- **JOB**
Extract, from the listing that follows, each line containing the word "Write".

- **EXERCISE MATERIALS**
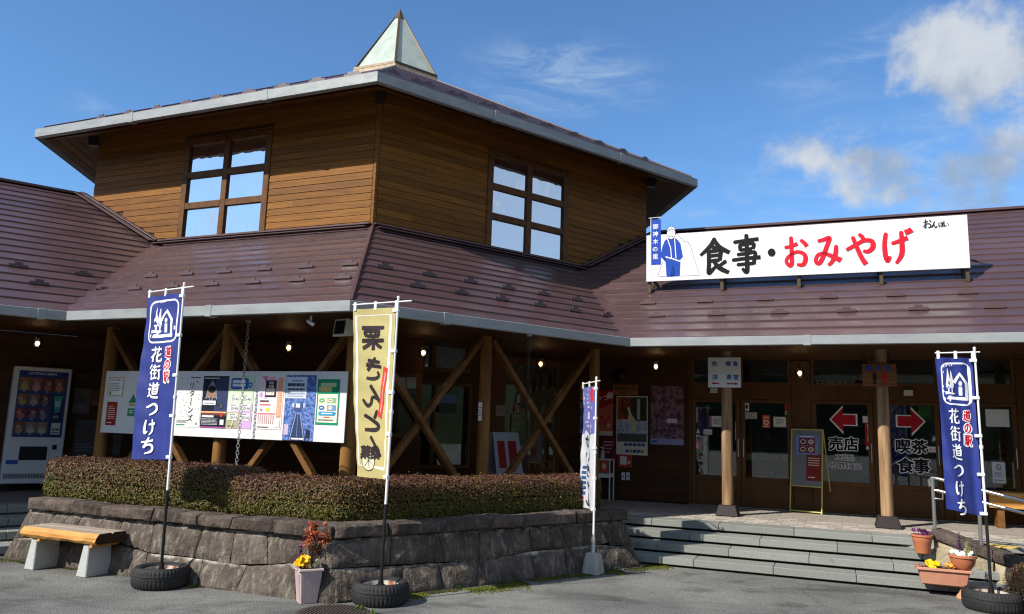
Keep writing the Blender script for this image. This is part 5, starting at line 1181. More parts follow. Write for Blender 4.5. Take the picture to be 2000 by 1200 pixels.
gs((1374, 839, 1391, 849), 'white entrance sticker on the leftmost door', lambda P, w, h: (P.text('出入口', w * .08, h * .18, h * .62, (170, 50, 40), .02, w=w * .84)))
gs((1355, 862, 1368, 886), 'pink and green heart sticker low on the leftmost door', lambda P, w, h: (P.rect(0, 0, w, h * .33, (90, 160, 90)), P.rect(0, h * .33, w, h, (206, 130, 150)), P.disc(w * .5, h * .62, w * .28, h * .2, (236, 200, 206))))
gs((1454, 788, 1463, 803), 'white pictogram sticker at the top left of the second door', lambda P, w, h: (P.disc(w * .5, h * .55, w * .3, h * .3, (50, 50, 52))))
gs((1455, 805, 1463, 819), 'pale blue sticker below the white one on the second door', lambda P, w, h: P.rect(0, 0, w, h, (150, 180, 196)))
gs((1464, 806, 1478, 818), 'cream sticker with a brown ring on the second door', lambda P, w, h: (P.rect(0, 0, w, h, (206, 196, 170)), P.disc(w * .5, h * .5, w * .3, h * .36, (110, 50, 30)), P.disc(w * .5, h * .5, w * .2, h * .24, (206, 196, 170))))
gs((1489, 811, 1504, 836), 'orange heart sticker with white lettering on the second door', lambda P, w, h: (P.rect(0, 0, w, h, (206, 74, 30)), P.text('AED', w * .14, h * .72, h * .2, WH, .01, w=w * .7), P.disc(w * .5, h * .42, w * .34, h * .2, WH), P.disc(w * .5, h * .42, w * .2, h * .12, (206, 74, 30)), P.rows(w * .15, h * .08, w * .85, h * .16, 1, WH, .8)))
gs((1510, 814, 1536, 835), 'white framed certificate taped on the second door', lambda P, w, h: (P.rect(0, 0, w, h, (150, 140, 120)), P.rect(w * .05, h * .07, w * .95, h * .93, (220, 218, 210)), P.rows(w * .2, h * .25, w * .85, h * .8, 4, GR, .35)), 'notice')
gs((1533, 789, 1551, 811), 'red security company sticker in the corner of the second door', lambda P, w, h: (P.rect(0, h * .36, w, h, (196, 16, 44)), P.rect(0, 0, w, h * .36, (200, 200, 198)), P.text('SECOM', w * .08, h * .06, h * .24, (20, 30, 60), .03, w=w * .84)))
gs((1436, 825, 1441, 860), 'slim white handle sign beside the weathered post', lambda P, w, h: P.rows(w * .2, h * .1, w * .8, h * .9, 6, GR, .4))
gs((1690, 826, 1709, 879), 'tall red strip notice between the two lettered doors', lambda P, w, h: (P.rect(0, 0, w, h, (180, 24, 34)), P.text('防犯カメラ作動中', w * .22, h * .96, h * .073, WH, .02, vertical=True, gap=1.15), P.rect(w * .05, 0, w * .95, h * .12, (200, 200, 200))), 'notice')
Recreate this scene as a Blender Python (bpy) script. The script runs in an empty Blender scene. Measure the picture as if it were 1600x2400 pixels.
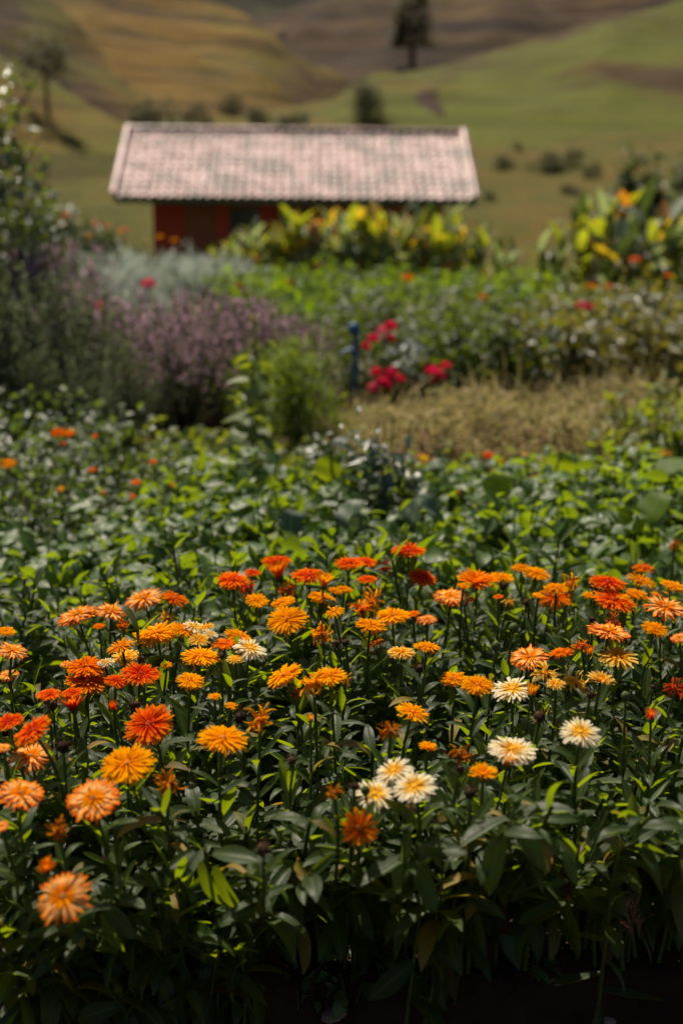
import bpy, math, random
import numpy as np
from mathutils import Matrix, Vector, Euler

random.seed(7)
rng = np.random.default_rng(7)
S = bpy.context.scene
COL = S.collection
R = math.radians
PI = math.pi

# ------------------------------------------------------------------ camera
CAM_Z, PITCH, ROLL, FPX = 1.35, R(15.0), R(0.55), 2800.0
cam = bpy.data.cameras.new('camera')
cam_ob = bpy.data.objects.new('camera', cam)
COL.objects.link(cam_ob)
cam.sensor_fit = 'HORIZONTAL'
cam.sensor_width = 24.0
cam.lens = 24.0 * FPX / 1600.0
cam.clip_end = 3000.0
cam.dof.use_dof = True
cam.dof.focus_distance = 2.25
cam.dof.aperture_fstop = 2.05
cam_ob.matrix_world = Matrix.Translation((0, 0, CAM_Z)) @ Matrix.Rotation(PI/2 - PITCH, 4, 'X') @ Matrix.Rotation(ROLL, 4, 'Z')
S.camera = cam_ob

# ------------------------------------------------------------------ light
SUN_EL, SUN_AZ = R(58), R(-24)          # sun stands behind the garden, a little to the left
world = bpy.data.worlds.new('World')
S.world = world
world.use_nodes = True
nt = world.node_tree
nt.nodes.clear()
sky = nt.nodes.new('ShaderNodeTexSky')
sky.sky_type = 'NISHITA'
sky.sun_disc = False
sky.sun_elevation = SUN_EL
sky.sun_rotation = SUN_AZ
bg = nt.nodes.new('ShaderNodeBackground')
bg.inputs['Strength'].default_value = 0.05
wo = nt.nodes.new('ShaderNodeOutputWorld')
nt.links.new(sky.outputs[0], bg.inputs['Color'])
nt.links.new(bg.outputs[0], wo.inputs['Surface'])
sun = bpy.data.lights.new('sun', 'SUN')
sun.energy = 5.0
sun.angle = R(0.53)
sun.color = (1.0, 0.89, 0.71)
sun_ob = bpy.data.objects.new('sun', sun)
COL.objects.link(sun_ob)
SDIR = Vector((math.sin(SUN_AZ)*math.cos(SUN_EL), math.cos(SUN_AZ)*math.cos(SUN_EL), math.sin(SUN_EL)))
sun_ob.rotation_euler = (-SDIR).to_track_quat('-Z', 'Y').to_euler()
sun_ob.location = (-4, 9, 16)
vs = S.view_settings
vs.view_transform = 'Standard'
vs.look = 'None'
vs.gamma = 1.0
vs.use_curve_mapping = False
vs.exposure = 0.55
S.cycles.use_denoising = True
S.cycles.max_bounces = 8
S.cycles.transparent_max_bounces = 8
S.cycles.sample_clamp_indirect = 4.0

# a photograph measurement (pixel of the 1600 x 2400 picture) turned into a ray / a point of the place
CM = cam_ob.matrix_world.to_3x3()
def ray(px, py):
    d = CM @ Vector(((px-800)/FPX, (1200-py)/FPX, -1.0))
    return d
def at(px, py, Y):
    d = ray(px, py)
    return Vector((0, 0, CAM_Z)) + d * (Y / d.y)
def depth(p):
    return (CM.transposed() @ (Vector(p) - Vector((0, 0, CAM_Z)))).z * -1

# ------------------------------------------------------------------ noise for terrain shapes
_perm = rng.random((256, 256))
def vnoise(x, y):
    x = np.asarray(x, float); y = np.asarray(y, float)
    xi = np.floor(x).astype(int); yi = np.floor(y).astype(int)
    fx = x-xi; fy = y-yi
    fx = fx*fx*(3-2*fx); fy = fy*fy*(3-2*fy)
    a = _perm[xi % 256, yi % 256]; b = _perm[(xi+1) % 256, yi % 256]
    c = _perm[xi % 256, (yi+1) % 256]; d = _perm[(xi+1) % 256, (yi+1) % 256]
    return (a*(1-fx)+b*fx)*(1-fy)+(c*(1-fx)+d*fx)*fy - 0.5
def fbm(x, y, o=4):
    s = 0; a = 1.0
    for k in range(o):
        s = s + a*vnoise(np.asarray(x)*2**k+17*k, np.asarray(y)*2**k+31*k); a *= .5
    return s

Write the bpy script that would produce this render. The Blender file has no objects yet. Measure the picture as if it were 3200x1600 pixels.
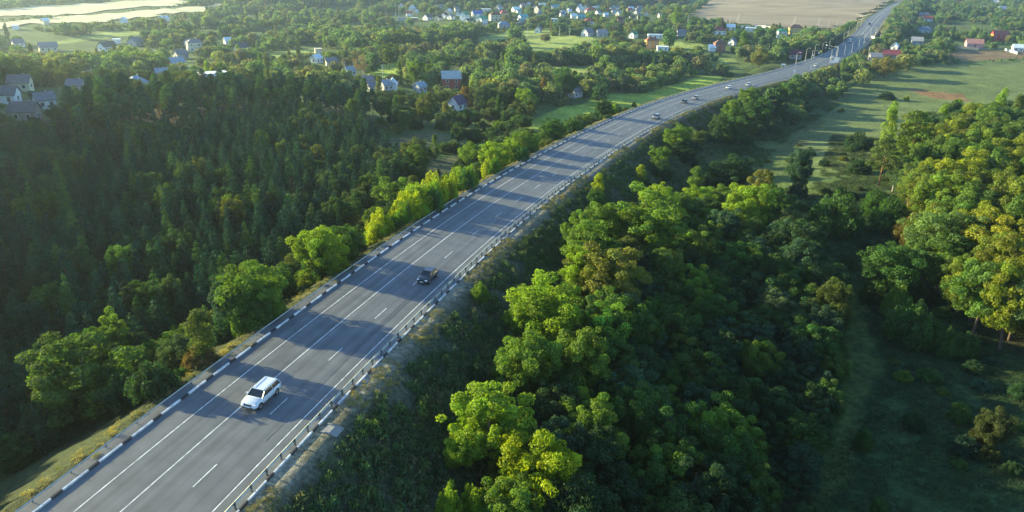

- **FINAL RESULT**
Keep writing the Blender script for this image. This is part 5, starting at line 1181. More parts follow. Write for Blender 4.5. Take the picture to be 2000 by 1200 pixels.
Write the bpy script that would produce this render. The Blender file has no objects yet. Measure the picture as if it were 3200x1600 pixels.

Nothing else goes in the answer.